• Satya Robyn
  • Yesterday - a best-seller. Today - a nobody.
Yesterday - a best-seller. Today - a nobody.
Written by
Satya Robyn
April 2012
Written by
Satya Robyn
April 2012

Fiona writes: Over the past few two days more than twenty thousand people have downloaded my new novel The Most Beautiful Thing. They were going like hotcakes. Every few seconds I could click on the downloads and see the figure go up by ten or twenty.

This morning, in the space of two hours, I have sold one.

The difference? £3.99 ($6.50). This is how much my book costs now. The book that took me two years of research, writing & re-writing. The book me & Kaspa started a publishing company to publish, and designed the cover for, and proofed over and over. The book about Joe, who I care very deeply about.

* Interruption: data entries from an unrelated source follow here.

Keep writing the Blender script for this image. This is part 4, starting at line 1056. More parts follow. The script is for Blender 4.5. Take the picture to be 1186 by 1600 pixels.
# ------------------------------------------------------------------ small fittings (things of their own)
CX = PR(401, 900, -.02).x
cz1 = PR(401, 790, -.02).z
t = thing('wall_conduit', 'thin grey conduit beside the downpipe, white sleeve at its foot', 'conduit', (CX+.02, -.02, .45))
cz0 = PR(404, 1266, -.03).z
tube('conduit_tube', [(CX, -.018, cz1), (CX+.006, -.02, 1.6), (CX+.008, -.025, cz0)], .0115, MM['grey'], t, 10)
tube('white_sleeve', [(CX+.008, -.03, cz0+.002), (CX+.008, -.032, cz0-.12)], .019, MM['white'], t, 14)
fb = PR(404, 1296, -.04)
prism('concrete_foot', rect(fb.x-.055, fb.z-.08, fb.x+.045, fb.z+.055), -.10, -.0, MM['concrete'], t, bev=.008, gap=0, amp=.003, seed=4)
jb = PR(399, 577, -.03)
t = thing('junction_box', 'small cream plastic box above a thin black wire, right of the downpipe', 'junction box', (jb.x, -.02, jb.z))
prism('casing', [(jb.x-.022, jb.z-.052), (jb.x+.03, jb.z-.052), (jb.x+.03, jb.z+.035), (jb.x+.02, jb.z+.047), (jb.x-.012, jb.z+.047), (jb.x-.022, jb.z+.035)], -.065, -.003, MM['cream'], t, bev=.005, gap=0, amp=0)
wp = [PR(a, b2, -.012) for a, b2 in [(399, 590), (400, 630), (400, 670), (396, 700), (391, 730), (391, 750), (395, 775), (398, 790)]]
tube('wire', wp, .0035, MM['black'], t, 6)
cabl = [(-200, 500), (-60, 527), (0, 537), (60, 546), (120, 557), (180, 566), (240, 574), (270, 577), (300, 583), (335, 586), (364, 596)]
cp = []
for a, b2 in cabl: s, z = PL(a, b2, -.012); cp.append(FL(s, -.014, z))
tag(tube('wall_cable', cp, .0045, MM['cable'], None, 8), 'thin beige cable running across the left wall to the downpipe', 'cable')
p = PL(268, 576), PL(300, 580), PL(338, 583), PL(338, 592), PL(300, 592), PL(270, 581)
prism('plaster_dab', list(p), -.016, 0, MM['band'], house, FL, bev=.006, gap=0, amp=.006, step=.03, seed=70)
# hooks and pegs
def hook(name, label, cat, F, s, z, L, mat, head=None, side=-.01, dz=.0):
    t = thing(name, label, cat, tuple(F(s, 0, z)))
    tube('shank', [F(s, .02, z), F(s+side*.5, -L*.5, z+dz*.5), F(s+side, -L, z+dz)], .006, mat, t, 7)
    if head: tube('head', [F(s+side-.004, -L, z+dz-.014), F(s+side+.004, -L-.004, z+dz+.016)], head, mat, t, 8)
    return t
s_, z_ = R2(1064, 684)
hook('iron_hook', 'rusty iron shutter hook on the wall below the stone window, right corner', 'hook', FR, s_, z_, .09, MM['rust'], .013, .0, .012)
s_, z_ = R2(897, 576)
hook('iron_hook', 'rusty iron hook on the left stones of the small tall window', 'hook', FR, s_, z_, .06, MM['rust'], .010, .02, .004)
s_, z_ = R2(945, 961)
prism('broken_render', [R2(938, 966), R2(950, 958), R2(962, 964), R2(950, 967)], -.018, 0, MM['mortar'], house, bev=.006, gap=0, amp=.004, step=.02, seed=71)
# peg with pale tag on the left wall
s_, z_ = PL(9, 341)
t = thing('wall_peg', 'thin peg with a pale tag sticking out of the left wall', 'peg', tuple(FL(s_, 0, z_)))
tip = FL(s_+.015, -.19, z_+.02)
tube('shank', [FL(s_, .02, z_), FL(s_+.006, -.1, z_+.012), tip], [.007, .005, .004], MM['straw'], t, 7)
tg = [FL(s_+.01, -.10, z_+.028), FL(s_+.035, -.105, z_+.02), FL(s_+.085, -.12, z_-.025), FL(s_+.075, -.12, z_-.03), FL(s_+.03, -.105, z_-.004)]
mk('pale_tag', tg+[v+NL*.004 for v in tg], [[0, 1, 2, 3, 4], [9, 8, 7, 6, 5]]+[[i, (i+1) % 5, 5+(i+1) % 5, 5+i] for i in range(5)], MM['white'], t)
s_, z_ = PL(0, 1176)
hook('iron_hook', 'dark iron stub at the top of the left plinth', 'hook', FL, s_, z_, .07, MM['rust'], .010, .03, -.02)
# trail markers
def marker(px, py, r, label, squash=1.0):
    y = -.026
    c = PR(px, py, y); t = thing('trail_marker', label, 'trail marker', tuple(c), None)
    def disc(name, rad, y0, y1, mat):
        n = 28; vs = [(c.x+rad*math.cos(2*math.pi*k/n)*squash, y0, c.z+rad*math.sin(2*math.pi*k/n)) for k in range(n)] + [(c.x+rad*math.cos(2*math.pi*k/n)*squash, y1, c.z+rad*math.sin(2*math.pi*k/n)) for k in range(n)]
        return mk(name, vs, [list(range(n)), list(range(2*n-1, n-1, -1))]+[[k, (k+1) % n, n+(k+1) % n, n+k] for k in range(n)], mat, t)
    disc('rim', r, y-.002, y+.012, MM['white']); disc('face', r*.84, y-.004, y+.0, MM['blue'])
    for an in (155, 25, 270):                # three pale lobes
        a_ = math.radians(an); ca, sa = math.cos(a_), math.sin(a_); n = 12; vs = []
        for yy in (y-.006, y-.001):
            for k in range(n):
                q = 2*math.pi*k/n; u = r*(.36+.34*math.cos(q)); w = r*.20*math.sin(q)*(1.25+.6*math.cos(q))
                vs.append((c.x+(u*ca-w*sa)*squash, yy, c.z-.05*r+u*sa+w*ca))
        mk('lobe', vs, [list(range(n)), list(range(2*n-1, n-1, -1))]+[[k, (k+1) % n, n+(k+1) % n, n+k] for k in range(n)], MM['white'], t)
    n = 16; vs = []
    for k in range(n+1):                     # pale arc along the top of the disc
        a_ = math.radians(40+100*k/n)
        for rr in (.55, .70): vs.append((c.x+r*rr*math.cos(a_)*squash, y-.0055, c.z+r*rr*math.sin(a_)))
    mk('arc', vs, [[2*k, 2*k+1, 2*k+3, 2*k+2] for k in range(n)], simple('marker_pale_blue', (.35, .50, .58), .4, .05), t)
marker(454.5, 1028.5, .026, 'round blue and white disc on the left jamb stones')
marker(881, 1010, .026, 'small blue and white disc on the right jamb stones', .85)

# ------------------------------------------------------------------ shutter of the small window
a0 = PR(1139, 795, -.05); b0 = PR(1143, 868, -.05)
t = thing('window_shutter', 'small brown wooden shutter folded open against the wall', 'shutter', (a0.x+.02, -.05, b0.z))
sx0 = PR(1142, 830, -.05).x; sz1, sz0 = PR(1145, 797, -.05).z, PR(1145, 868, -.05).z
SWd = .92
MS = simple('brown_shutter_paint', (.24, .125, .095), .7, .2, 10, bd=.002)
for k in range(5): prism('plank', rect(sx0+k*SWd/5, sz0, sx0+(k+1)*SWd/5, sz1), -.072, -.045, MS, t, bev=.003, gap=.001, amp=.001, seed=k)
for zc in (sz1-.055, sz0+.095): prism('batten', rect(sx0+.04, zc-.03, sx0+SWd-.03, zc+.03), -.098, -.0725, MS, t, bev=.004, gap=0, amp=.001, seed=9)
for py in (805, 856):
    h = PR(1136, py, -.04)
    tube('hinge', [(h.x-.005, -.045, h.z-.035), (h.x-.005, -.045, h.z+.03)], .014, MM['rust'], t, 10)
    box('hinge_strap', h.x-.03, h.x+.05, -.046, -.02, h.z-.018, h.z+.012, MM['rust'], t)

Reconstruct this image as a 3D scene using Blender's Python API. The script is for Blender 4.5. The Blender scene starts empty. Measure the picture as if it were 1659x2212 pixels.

Of course, that's not the whole story.

My strategy was to ask my friends & supporters to download it for free. I hoped that if enough people did this, then it would start appearing in Amazon's free kindle charts. And it did. And once it got there, people I don't know started downloading it. By the second day, my book was #1 in the Amazon UK free kindle charts. It was being downloaded more often than any other free book in the whole country.

Let's be clear. Before this promotion, despite sparkling reviews and a pretty reasonably-sized existing platform, I was selling one or two copies a day. Without making my book free, the vast proportion of those twenty thousand people wouldn't have downloaded it, however brilliant it is. It's no good charging a decent price for our work if nobody is seeing it. I really had nothing to lose by doing what I did.

Or did I? I felt depressed this morning. Will I ever make any money? Was all that work contacting people & organising a Blogsplashfor nothing? Will we never be able to afford new carpets? I sat for a while and allowed myself to feel sad.

And then I stumbled across Seth Godin's piece on not expecting applause. And then I found exactly what I needed to read - a beautiful piece about longing by my dear friend Sage Cohen. "Sometimes, no matter how much we want something, it is not our time for manifesting," she says. And she speaks (as Rumi does in the poem accompanying her piece) of where we canfind the answer to our calls of longing. The answer is found in the heart of the call itself. "Maybe that ache is simply enough. We may or may not hear anything back. Still, we write."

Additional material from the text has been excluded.